_Exercise directions:_
Retype only what runs from the beginning of the data through the line with "COL = SC.collection"; please omit the pictures and keep every line exact.

_Stored rows:_
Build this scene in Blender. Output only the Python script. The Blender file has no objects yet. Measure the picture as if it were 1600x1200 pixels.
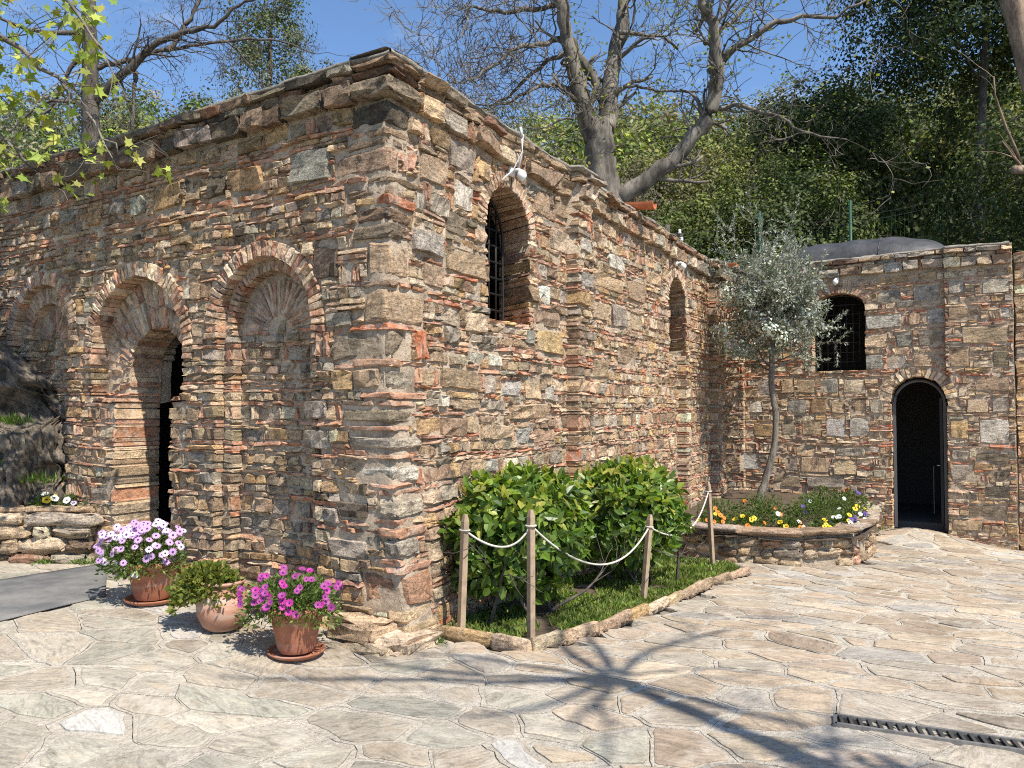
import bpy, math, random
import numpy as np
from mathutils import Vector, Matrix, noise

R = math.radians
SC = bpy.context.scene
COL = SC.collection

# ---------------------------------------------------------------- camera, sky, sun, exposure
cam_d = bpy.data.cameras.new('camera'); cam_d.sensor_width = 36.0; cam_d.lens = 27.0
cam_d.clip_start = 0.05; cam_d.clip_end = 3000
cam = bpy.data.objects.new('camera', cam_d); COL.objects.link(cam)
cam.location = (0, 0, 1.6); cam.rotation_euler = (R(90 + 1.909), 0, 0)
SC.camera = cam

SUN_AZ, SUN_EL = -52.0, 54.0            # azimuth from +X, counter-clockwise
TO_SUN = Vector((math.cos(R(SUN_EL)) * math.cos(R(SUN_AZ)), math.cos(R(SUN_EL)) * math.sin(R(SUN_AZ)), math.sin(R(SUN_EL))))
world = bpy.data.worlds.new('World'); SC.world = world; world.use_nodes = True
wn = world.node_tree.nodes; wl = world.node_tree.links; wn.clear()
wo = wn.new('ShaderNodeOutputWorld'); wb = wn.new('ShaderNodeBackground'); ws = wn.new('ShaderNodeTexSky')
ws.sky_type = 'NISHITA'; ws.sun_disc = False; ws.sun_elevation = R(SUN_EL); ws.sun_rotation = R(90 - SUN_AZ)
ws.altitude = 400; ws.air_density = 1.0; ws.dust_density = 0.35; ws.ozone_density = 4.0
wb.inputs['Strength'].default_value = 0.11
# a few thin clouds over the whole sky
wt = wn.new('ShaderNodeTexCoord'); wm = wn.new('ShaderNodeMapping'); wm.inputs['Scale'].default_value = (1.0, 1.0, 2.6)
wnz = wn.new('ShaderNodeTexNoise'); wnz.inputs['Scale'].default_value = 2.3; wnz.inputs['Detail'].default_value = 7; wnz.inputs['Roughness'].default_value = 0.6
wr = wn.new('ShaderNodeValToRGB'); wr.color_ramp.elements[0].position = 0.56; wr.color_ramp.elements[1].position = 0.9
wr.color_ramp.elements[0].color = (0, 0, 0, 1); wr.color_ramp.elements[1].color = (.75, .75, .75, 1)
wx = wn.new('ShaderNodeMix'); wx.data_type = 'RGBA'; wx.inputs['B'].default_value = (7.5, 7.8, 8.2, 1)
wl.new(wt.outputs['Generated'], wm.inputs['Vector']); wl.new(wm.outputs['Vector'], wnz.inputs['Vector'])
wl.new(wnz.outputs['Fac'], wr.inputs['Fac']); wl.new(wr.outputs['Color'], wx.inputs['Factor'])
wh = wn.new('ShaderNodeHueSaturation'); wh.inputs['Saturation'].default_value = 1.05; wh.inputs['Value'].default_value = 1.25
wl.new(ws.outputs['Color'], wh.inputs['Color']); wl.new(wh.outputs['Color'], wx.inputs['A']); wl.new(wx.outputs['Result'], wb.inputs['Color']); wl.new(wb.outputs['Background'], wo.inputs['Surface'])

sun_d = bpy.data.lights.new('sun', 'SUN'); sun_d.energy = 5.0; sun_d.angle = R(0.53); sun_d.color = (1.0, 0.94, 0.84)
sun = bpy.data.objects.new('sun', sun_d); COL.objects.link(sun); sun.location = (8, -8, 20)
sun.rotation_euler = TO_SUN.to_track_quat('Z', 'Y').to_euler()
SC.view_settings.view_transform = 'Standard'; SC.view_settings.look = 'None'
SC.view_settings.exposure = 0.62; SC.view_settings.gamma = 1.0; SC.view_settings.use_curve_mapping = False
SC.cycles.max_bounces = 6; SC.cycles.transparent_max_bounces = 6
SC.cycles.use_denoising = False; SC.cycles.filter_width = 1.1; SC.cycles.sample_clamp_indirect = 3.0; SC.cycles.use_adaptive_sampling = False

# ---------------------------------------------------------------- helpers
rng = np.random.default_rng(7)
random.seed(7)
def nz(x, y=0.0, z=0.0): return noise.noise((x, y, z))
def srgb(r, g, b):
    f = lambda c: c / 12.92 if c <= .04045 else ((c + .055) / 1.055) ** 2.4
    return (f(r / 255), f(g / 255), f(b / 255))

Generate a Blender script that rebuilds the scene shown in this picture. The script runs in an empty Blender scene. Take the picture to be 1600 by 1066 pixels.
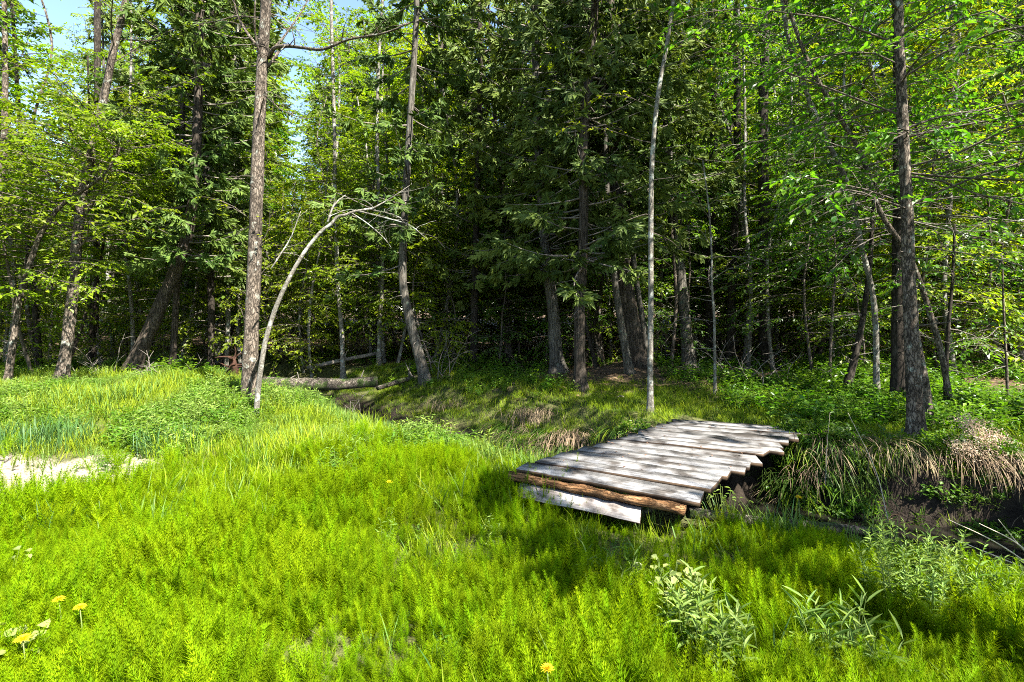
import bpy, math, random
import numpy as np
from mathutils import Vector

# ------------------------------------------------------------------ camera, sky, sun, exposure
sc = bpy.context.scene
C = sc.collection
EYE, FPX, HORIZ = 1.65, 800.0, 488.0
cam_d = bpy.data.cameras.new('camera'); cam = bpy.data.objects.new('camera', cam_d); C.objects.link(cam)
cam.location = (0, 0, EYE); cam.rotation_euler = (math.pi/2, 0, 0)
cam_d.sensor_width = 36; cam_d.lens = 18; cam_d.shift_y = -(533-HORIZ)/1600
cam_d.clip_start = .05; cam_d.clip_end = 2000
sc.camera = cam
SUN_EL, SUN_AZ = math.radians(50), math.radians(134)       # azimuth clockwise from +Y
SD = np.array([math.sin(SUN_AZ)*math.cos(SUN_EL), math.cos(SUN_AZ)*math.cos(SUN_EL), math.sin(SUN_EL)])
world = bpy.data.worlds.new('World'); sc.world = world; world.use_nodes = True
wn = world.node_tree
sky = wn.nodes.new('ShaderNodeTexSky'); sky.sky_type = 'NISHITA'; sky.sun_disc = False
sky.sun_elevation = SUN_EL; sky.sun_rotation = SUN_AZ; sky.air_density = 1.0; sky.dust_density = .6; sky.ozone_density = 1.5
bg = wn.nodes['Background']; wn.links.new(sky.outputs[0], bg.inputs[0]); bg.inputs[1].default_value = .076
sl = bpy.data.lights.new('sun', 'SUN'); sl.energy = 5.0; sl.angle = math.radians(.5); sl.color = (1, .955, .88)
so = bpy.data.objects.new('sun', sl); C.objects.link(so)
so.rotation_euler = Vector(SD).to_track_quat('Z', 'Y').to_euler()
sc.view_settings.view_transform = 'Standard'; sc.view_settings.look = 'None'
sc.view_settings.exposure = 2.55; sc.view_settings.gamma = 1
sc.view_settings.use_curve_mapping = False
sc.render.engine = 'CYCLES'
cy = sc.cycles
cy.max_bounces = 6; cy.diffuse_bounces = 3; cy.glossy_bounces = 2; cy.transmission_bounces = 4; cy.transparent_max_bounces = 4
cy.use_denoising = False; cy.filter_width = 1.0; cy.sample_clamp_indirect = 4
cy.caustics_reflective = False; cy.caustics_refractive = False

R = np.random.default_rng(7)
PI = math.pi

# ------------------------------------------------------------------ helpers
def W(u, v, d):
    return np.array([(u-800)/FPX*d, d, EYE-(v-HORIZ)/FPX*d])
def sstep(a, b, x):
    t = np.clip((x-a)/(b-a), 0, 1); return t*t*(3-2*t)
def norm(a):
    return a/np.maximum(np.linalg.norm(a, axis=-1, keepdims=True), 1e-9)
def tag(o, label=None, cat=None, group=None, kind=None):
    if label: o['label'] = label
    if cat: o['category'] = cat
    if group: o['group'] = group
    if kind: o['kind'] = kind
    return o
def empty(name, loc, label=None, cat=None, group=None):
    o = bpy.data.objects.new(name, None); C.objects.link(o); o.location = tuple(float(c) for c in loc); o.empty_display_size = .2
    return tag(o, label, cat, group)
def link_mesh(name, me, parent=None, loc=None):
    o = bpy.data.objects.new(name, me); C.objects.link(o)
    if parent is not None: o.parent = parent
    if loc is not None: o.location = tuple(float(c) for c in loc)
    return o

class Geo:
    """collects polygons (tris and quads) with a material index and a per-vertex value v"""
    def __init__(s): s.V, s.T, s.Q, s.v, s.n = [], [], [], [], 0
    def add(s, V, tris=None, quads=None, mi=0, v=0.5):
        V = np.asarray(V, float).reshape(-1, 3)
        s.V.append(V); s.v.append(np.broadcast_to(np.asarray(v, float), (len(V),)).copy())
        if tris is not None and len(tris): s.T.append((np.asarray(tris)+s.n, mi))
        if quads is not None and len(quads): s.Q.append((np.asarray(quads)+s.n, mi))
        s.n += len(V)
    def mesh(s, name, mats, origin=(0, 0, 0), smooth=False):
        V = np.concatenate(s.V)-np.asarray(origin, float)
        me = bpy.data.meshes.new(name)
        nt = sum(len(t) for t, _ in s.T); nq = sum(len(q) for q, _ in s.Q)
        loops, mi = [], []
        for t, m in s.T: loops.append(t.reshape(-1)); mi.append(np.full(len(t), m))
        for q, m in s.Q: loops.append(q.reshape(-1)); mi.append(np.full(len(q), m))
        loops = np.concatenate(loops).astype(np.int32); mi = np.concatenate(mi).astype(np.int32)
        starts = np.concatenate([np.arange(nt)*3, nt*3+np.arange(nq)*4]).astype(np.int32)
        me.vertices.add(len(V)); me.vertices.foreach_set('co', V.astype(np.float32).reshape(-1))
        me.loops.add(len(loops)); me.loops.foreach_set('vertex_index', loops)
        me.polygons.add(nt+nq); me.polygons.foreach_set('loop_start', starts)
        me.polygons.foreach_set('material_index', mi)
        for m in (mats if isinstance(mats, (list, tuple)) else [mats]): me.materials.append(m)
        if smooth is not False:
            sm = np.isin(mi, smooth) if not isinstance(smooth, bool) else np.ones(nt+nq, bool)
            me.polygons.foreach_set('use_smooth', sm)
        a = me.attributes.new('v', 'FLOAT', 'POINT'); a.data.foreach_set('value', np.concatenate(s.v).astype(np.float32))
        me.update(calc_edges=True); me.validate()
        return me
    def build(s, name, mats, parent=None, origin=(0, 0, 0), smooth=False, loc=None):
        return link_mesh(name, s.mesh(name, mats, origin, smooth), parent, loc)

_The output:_
Build this scene in Blender. Output only the Python script. The Blender file has no objects yet. Measure the picture as if it were 1600x1200 pixels.
import bpy, math, random
import numpy as np
from mathutils import Vector, Matrix, noise

R = math.radians
SC = bpy.context.scene
COL = SC.collection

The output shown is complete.